* **Short problem**
Below is a listing; reproduce each line of it exactly.

---------- Information shown

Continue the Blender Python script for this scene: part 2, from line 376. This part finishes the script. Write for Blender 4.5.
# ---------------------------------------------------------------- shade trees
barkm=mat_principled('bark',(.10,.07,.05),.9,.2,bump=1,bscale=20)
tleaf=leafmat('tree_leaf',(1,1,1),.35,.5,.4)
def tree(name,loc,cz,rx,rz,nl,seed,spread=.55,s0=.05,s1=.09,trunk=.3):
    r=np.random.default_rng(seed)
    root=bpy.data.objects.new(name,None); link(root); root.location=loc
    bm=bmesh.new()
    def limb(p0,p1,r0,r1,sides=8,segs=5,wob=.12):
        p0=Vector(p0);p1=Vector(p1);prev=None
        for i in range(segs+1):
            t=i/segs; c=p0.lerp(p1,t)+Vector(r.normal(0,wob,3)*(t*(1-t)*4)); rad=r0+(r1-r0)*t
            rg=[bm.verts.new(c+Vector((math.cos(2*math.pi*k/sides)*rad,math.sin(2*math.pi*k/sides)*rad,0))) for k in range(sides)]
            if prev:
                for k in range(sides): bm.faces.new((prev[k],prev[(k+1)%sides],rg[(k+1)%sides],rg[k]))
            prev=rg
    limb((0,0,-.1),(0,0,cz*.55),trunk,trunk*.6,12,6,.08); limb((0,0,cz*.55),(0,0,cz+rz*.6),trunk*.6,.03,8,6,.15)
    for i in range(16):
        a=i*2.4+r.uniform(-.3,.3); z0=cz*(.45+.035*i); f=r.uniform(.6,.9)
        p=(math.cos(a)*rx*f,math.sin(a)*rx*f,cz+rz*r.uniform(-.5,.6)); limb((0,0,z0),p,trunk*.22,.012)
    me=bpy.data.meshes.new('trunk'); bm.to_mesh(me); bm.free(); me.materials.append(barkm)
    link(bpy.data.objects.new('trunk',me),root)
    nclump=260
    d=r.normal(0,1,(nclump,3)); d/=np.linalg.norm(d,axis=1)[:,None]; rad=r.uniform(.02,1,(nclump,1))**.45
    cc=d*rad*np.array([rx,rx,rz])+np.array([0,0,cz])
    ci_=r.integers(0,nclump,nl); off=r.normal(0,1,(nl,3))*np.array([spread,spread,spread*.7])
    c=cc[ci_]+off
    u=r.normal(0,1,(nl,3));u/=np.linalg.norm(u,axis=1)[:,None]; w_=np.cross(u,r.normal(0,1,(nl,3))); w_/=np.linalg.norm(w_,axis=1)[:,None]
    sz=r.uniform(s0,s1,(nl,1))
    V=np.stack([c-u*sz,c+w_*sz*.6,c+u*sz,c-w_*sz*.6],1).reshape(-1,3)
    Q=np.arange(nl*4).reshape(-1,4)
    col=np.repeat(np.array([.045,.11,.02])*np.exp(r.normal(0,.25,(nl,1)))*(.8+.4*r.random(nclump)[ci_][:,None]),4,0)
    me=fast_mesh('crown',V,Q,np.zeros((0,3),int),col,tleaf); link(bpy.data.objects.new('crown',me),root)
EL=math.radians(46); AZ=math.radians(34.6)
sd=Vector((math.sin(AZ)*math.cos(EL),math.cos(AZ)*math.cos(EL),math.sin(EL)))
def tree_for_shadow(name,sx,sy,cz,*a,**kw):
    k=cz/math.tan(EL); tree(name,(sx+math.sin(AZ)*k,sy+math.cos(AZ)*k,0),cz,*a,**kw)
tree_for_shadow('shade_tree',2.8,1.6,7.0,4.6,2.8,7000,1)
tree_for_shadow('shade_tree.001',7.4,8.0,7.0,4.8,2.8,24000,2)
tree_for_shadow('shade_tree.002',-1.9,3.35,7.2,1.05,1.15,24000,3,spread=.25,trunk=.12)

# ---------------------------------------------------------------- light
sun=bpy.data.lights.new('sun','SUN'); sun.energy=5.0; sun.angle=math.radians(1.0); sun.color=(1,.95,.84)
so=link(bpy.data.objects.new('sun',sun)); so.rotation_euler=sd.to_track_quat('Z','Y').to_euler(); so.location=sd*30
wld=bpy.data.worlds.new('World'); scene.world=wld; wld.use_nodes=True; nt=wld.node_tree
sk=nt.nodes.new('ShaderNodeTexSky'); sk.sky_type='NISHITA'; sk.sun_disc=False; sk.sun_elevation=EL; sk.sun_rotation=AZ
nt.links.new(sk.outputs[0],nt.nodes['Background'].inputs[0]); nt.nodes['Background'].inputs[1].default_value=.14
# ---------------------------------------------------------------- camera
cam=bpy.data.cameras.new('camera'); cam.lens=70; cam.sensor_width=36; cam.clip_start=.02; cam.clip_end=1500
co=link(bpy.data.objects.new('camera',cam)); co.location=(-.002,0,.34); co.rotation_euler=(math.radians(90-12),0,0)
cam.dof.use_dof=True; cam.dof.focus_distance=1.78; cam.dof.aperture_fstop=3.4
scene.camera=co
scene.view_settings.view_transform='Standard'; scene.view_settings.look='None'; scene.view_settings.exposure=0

--------------------

* **Solution for this task**
Continue the Blender Python script for this scene: part 2, from line 376. This part finishes the script. Write for Blender 4.5.
# ---------------------------------------------------------------- shade trees
barkm=mat_principled('bark',(.10,.07,.05),.9,.2,bump=1,bscale=20)
tleaf=leafmat('tree_leaf',(1,1,1),.35,.5,.4)
def tree(name,loc,cz,rx,rz,nl,seed,spread=.55,s0=.05,s1=.09,trunk=.3):
    r=np.random.default_rng(seed)
    root=bpy.data.objects.new(name,None); link(root); root.location=loc
    bm=bmesh.new()
    def limb(p0,p1,r0,r1,sides=8,segs=5,wob=.12):
        p0=Vector(p0);p1=Vector(p1);prev=None
        for i in range(segs+1):
            t=i/segs; c=p0.lerp(p1,t)+Vector(r.normal(0,wob,3)*(t*(1-t)*4)); rad=r0+(r1-r0)*t
            rg=[bm.verts.new(c+Vector((math.cos(2*math.pi*k/sides)*rad,math.sin(2*math.pi*k/sides)*rad,0))) for k in range(sides)]
            if prev:
                for k in range(sides): bm.faces.new((prev[k],prev[(k+1)%sides],rg[(k+1)%sides],rg[k]))
            prev=rg
    limb((0,0,-.1),(0,0,cz*.55),trunk,trunk*.6,12,6,.08); limb((0,0,cz*.55),(0,0,cz+rz*.6),trunk*.6,.03,8,6,.15)
    for i in range(16):
        a=i*2.4+r.uniform(-.3,.3); z0=cz*(.45+.035*i); f=r.uniform(.6,.9)
        p=(math.cos(a)*rx*f,math.sin(a)*rx*f,cz+rz*r.uniform(-.5,.6)); limb((0,0,z0),p,trunk*.22,.012)
    me=bpy.data.meshes.new('trunk'); bm.to_mesh(me); bm.free(); me.materials.append(barkm)
    link(bpy.data.objects.new('trunk',me),root)
    nclump=260
    d=r.normal(0,1,(nclump,3)); d/=np.linalg.norm(d,axis=1)[:,None]; rad=r.uniform(.02,1,(nclump,1))**.45
    cc=d*rad*np.array([rx,rx,rz])+np.array([0,0,cz])
    ci_=r.integers(0,nclump,nl); off=r.normal(0,1,(nl,3))*np.array([spread,spread,spread*.7])
    c=cc[ci_]+off
    u=r.normal(0,1,(nl,3));u/=np.linalg.norm(u,axis=1)[:,None]; w_=np.cross(u,r.normal(0,1,(nl,3))); w_/=np.linalg.norm(w_,axis=1)[:,None]
    sz=r.uniform(s0,s1,(nl,1))
    V=np.stack([c-u*sz,c+w_*sz*.6,c+u*sz,c-w_*sz*.6],1).reshape(-1,3)
    Q=np.arange(nl*4).reshape(-1,4)
    col=np.repeat(np.array([.045,.11,.02])*np.exp(r.normal(0,.25,(nl,1)))*(.8+.4*r.random(nclump)[ci_][:,None]),4,0)
    me=fast_mesh('crown',V,Q,np.zeros((0,3),int),col,tleaf); link(bpy.data.objects.new('crown',me),root)
EL=math.radians(46); AZ=math.radians(34.6)
sd=Vector((math.sin(AZ)*math.cos(EL),math.cos(AZ)*math.cos(EL),math.sin(EL)))
def tree_for_shadow(name,sx,sy,cz,*a,**kw):
    k=cz/math.tan(EL); tree(name,(sx+math.sin(AZ)*k,sy+math.cos(AZ)*k,0),cz,*a,**kw)
tree_for_shadow('shade_tree',2.8,1.6,7.0,4.6,2.8,7000,1)
tree_for_shadow('shade_tree.001',7.4,8.0,7.0,4.8,2.8,24000,2)
tree_for_shadow('shade_tree.002',-1.9,3.35,7.2,1.05,1.15,24000,3,spread=.25,trunk=.12)

# ---------------------------------------------------------------- light
sun=bpy.data.lights.new('sun','SUN'); sun.energy=5.0; sun.angle=math.radians(1.0); sun.color=(1,.95,.84)
so=link(bpy.data.objects.new('sun',sun)); so.rotation_euler=sd.to_track_quat('Z','Y').to_euler(); so.location=sd*30
wld=bpy.data.worlds.new('World'); scene.world=wld; wld.use_nodes=True; nt=wld.node_tree
sk=nt.nodes.new('ShaderNodeTexSky'); sk.sky_type='NISHITA'; sk.sun_disc=False; sk.sun_elevation=EL; sk.sun_rotation=AZ
nt.links.new(sk.outputs[0],nt.nodes['Background'].inputs[0]); nt.nodes['Background'].inputs[1].default_value=.14
# ---------------------------------------------------------------- camera
cam=bpy.data.cameras.new('camera'); cam.lens=70; cam.sensor_width=36; cam.clip_start=.02; cam.clip_end=1500
co=link(bpy.data.objects.new('camera',cam)); co.location=(-.002,0,.34); co.rotation_euler=(math.radians(90-12),0,0)
cam.dof.use_dof=True; cam.dof.focus_distance=1.78; cam.dof.aperture_fstop=3.4
scene.camera=co
scene.view_settings.view_transform='Standard'; scene.view_settings.look='None'; scene.view_settings.exposure=0